Thoughts on EdBlogger
I'm heading for EdBlogger, and asking, "Why do weblogs matter for schools?" Not because "Web skills" will help the kids get jobs, but because writing for the Web helps restore the value of writing.
What we do ourselves, what we ask children to do, must be worth doing. Writing a sonnet is hard, but worth doing; copying five synonyms out of a thesaurus is easy, but worthless. Out of an exaggerated tenderness, out of a genuine concern that children should not feel hurt by failure, we have kept them away from real challenges. We’re not letting them play the same game as the great players, even when they could. (Philip Pullman, Isis Lecture 2003)
Writing artificial exercises to satisfy a teacher is, at best, an invented and artificial task. Who benefits? Students see this, they know it.

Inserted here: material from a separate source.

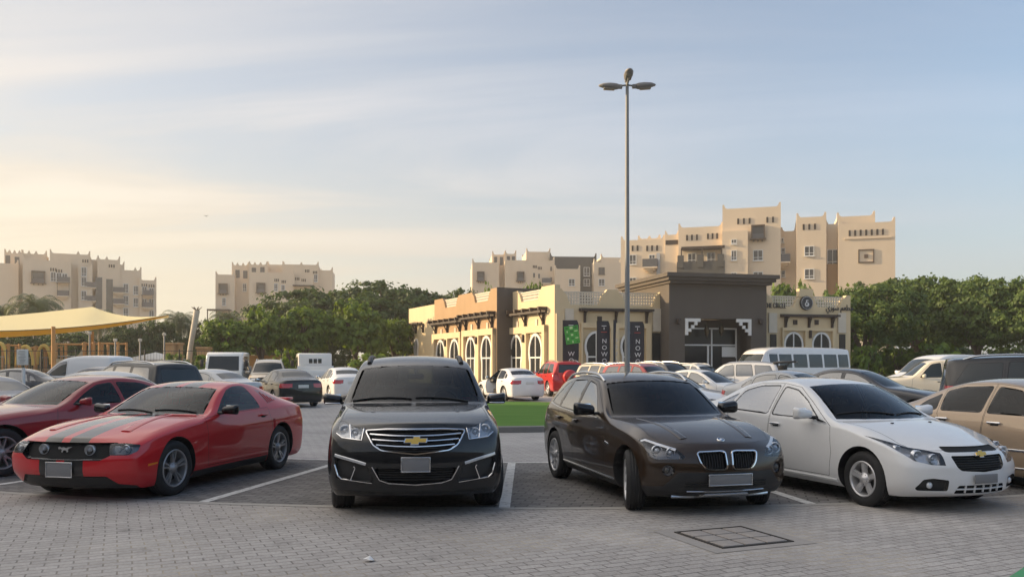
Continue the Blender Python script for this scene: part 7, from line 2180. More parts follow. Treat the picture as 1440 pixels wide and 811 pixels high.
    nb = MB(); nb.box((U(922.5), -0.03, (Z(922, 468) + 0.4) / 2), (0.5, 0.08, Z(922, 468) - 0.4)); nb.build('narrow_window', B['bwin'], root, xf=M5)
    mb = MB(); mb.box((U(843), -0.02, Z(843, 449)), (0.28, 0.08, 0.36)); mb.build('vent_opening', B['hole'], root, xf=M5)
    # ---- dark entrance block
    D = -1.3
    x0, x1 = U(941, -D), U(1078, -D); zt = Z(1010, 400, -D); zc = Z(1010, 389, -D)
    ex0, ex1 = U(963, -D), U(1056, -D); ez = Z(1010, 448, -D)
    k = MB()
    k.box(((x0 + ex0) / 2, D + 0.25, zt / 2), (ex0 - x0, 0.5, zt)); k.box(((ex1 + x1) / 2, D + 0.25, zt / 2), (x1 - ex1, 0.5, zt))
    k.box(((ex0 + ex1) / 2, D + 0.25, (zt + ez) / 2), (ex1 - ex0, 0.5, zt - ez))
    k.box((x0 + 0.2, D + 4.0, zt / 2), (0.4, 7.0, zt)); k.box((x1 - 0.2, D + 4.0, zt / 2), (0.4, 7.0, zt))
    k.box(((x0 + x1) / 2, D + 4.0, zt - 0.4), (x1 - x0 - 0.8, 7.0, 0.3))
    k.box(((ex0 + ex1) / 2, D + 0.9, ez + 0.12), (ex1 - ex0, 0.8, 0.2))
    k.build('entrance_wall', B['taupe'], root, xf=M5)
    c = MB()
    for (o_, za, zb) in ((0.12, zt, zt + 0.16), (0.30, zt + 0.16, zt + 0.36), (0.46, zt + 0.36, zc + 0.12)):
        c.box(((x0 + x1) / 2, D + 3.5, (za + zb) / 2), (x1 - x0 + 2 * o_, 7.6 + 2 * o_, zb - za - 0.004))
    c.build('cornice', B['taupe'], root, xf=M5)
    # glazed entrance set back in the opening
    gy = D + 1.25
    gx1 = U(1036, -gy); gx0 = ex0
    g = MB(); gz = Z(1000, 461, -gy); gm = Z(1000, 485, -gy)
    for x in (gx0 + 0.06, lerp(gx0, gx1, 0.58), gx1 - 0.06): g.box((x, gy, gz / 2), (0.09, 0.1, gz))
    for x in (lerp(gx0, gx1, 0.52),): g.box((x, gy, gm / 2), (0.12, 0.1, gm))
    for z in (gz - 0.04, gm): g.box(((gx0 + gx1) / 2, gy - 0.001, z), (gx1 - gx0 - 0.1, 0.098, 0.09))
    fo = g.build('entrance_frame', B['whiteframe'], root, xf=M5)
    p = MB(); p.box(((gx0 + gx1) / 2, gy + 0.02, gz / 2), (gx1 - gx0, 0.02, gz)); p.build('pane', B['bwin'], fo, xf=M5)
    b2 = MB(); b2.box(((ex0 + ex1) / 2, gy + 0.08, ez / 2), (ex1 - ex0, 0.1, ez)); b2.build('entrance_back_wall', B['taupe'], root, xf=M5)
    nb = MB(); nx = lerp(gx0, gx1, 0.86)
    nb.box((nx, gy - 0.07, gm - 0.42), (0.95, 0.03, 0.62)); nb.box((nx, gy - 0.075, gm - 1.1), (0.95, 0.03, 0.62), 1)
    nb.build('notice_board', [B['whiteframe'], B['hole']], root, xf=M5)
    # stepped corner brackets
    for sg, xc in ((1, ex0), (-1, ex1)):
        bk = MB(); y = D - 0.02
        def sq(i, j, m=0):
            s_ = 0.20
            bk.box((xc + sg * (i + 0.5) * s_, y, ez - (j + 0.5) * s_), (s_ * 0.98, 0.10, s_ * 0.98))
        for (i, j) in ((0, 0), (1, 0), (2, 0), (3, 0), (4, 0), (0, 1), (3, 1), (0, 2), (2, 2), (1, 3), (0, 3), (0, 4), (2, 1)):
            if (i, j) in ((2, 1),): continue
            sq(i, j)
        bk.build('corner_bracket', B['whiteframe'], root, xf=M5)
    lm = simple('lantern_metal', (0.10, 0.08, 0.05), 0.35, metal=0.7)
    lg = glass('lantern_glass', (0.6, 0.55, 0.45), refl=1.5)
    for i, f in enumerate((0.16, 0.46, 0.72)):
        lx = lerp(ex0, ex1, f * 0.86); zz = ez - 0.15 - (0.25 if i == 1 else 0.12)
        l = MB()
        l.tube([(lx, D + 0.6, ez), (lx, D + 0.6, zz)], 0.012, 6)
        l.lathe([(0.0, zz + 0.02), (0.10, zz - 0.05), (0.17, zz - 0.22), (0.14, zz - 0.5), (0.06, zz - 0.66), (0.0, zz - 0.78)], 'z', (lx, D + 0.6, 0), 8, smooth=False)
        lo = l.build('hanging_lantern', lm, xf=M5)
        tag(lo, ['metal lantern hanging at the bracket side of the dark entrance', 'large metal lantern hanging in the middle of the dark entrance', 'metal lantern hanging over the notice board in the dark entrance'][i], 'lantern', 'lanterns in the entrance')
    for px in (953, 1068):
        mb = MB(); xx = U(px, -D); zz = Z(px, 452, -D)
        mb.rbox((xx, D - 0.14, zz), (0.22, 0.2, 0.34), 0.05); mb.build('wall_lamp', B['timber'], root, xf=M5)
    # ---- right wing
    x0, x1, z1 = U(1077), U(1196), Z(1135, 414)
    w = MB()
    cx = U(1133)
    nt_ = [(U(1090), U(1116)), (U(1150), U(1180))]
    pts = notched(x0, x1, -0.2, z1, nt_, 0.8)
    w.prism(pts, 0.0, 0.35); w.box(((x0 + x1) / 2, 4.8, (z1 - 1.4) / 2), (x1 - x0 - 0.02, 8.8, z1 - 1.4))
    w.box((cx, 0.1, z1 + 0.1), (1.0, 0.35, 0.5))
    w.build('cream_wall', B['cream'], root, xf=M5)
    for a, b in nt_: lattice_panel(root, M5, a - 0.4, b + 0.4, z1 - 0.85, z1 - 0.1, 0.2)
    trellis(root, M5, U(1097), U(1176), Z(1136, 444), 0.0, 6, False)
    xa, xb = U(1098), U(1172); zt = Z(1135, 462)
    xs = [U(1115), U(1154)]; ww = 1.15
    s = MB(); e = [xa, xs[0] - ww * 0.66, xs[0] + ww * 0.66, xs[1] - ww * 0.66, xs[1] + ww * 0.66, xb]
    for i in (0, 2, 4): s.box(((e[i] + e[i + 1]) / 2, -0.08, zt / 2), (e[i + 1] - e[i], 0.28, zt))
    s.box(((xa + xb) / 2, -0.08, zt - 0.05), (xb - xa, 0.27, 0.2))
    s.build('window_surround', B['cream'], root, xf=M5)
    for xw in xs: arch_window(root, M5, xw, 0.5, zt - 0.2, ww, -0.05)
    for px in (1118, 1148):
        mb = MB(); mb.box((U(px), -0.02, Z(px, 453)), (0.28, 0.08, 0.3)); mb.build('vent_opening', B['hole'], root, xf=M5)
    mb = MB(); mb.rbox((U(1136), -0.3, Z(1136, 470)), (0.16, 0.16, 0.5), 0.04); mb.build('wall_lamp', B['timber'], root, xf=M5)
    for px in (1086, 1183):
        mb = MB(); mb.box((U(px), -0.05, (Z(px, 440) + Z(px, 468)) / 2), (0.56, 0.12, Z(px, 440) - Z(px, 468))); mb.build('white_panel', B['lattice'], root, xf=M5)
        nb = MB(); nb.box((U(px + 1), -0.03, (Z(px, 470) + 0.4) / 2), (0.42, 0.08, Z(px, 470) - 0.4)); nb.build('narrow_window', B['bwin'], root, xf=M5)
    # round sign and lettering
    ink = simple('sign_charcoal', (0.03, 0.032, 0.038), 0.45)
    zs = Z(1133, 426)
    d = MB(); d.lathe([(0, -0.16), (0.42, -0.16), (0.45, -0.10), (0.45, 0.0)], 'y', (cx, 0.0, zs), 36, smooth=False)
    so = d.build('round_sign', ink, root, xf=M5)
    sw = simple('sign_white', (0.7, 0.7, 0.7), 0.5)
    rg = MB(); rg.lathe([(0.385, -0.165), (0.40, -0.165), (0.40, -0.15)], 'y', (cx, 0.0, zs), 36); rg.build('sign_ring', sw, so, xf=M5)
    text_mesh('5', 0.52, 'sign_letter', sw, so, M5 @ upright(cx, -0.17, zs - 0.02), 0.01)
    b5 = MB(); b5.lathe([(0.10, -0.18), (0.15, -0.18), (0.15, -0.165), (0.10, -0.165), (0.10, -0.18)], 'y', (cx - 0.015, 0, zs - 0.10), 20); b5.build('sign_letter', sw, so, xf=M5)
    tx = (U(1073) + U(1108)) / 2
    o1 = text_mesh('THE CIRCLE', 0.40, 'sign_letter', ink, root, M5 @ upright(tx - 0.04, -0.04, Z(1092, 430)) @ Matrix.Diagonal((0.70, 1.1, 1, 1)), 0.03)
    tx = (U(1165) + U(1195)) / 2
    # arabic words written with joined letter forms, right to left
    ar = '\uFEB4\uFE8E\uFEB3 \uFE84\uFEB3\uFEEE\uFEAD'
    ar = ''.join(chr(c) for c in (0xFEF1, 0xFEAD, 0xFEEE, 0xFEB3, 0x20, 0xFEE2, 0xFECC, 0xFEC4, 0xFEE3))
    o2 = text_mesh(ar, 0.5, 'sign_letter', ink, root, M5 @ upright(tx, -0.04, Z(1180, 433)) @ Matrix.Diagonal((0.8, 1.0, 1, 1)), 0.03)
    # ---- feather banners in front
    bl = simple('banner_cloth', (0.030, 0.030, 0.038), 0.75, noise=0.2, scale=3)
    gr = simple('banner_green', (0.06, 0.36, 0.05), 0.6, noise=0.2, scale=3)
    tw = simple('banner_lettering', (0.72, 0.70, 0.70), 0.7)
    red_ = simple('banner_red', (0.45, 0.06, 0.05), 0.7)
    BN = [(803, 46.0, 1.0, 450, -6, 'dark banner with large green poster pinned on it', 0.85), (849, 46.3, 1.0, 451, 6, 'dark banner reading NOW OP with a curved edge, left of the thin one', 0.72), (865, 46.6, 0.42, 450, 70, 'dark banner turned edge-on between two lettered ones', 0.72), (896, 46.0, 1.0, 452, 4, 'dark lettered banner just right of the lamp post', 0.78)]
    for i, (px, Y, wf, py, rz, lab, wd) in enumerate(BN):
        X = (px - 720) / FPX * Y; h = EYE + (HOR - py) / FPX * Y
        b = empty('feather_banner', (X, Y, 0), R(rz), lab, 'banner', 'banners outside the restaurant')
        po = MB(); po.tube([(-wd / 2 - 0.02, 0, 0.1), (-wd / 2 - 0.02, 0, h)], 0.018, 8); po.build('pole', M['trim'], b)
        bs = MB(); bs.box((-wd / 2, 0, 0.05), (0.7, 0.5, 0.08)); bs.build('base', M['trim'], b)
        cl = MB(); n = 24; m_ = 8
        vs = []
        for a in range(n + 1):
            t = a / n
            top = max(0.0, (t - 0.94) / 0.06)
            wv = wd * (1.0 - (0.22 * (0.45 - t) / 0.45 if t < 0.45 else 0.0)) * (1 - 0.12 * top)
            for q in range(m_ + 1):
                u = q / m_
                vs.append((-wd / 2 + wv * u, 0.05 * math.sin(5 * u + 2.2 * t + i) * (0.3 + u), 0.35 + (h - 0.35) * t))
        fs = [(a * (m_ + 1) + q, a * (m_ + 1) + q + 1, (a + 1) * (m_ + 1) + q + 1, (a + 1) * (m_ + 1) + q) for a in range(n) for q in range(m_)]
        cl.add(vs, fs, 0, True); cl.build('cloth', bl, b)
        for k, ch in enumerate('NOWOPEN'):
            zz = h * 0.72 - k * 0.36
            if zz < 0.5: break
            if i == 0 and zz > h * 0.58: continue
            text_mesh(ch, 0.34, 'banner_letter', tw, b, upright(0.02, -0.085, zz), 0.003)
        if i != 2:
            e = MB(); e.box((0.0, -0.085, h * 0.93), (0.26, 0.006, 0.035)); e.box((0.0, -0.085, h * 0.895), (0.035, 0.006, 0.14)); e.build('banner_logo', tw, b)
            e = MB(); e.box((0.0, -0.085, h * 0.845), (0.34, 0.006, 0.03)); e.build('banner_tagline', red_, b)
        if i == 0:
            g_ = MB(); rt = Matrix.Rotation(R(-8), 3, 'Y')
            g_.box((0.06, -0.13, h * 0.80), (0.76, 0.012, 0.98), 0, rot=rt)
            random.seed(5)
            for a in range(5):
                for q in range(3):
                    g_.box(Vector((0.06, -0.14, h * 0.80)) + rt @ Vector((-0.24 + 0.24 * q, 0, 0.38 - 0.19 * a)), (random.uniform(0.06, 0.19), 0.006, random.uniform(0.05, 0.13)), 1 if (a + q) % 2 else 2, rot=rt)
            g_.build('green_poster', [gr, simple('poster_pale', (0.5, 0.7, 0.35), 0.6), simple('poster_dark', (0.03, 0.18, 0.03), 0.6)], b)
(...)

Writing a weblog is public, it's serious, it means something -- and it continues to mean something even if your teacher is a fool or a knave. Dan Bricklin had the key insight here, back when everyone thought Web writing was about getting a big audience: even if only your mother reads your weblog, it's a great thing. We do all sorts of things that are just for our family -- notes, favors, phone calls -- things most people probably don't care about. These are valuable and precious.
Writing for your friends and family is great. Writing for your teacher, so you can get a good grade, is misery.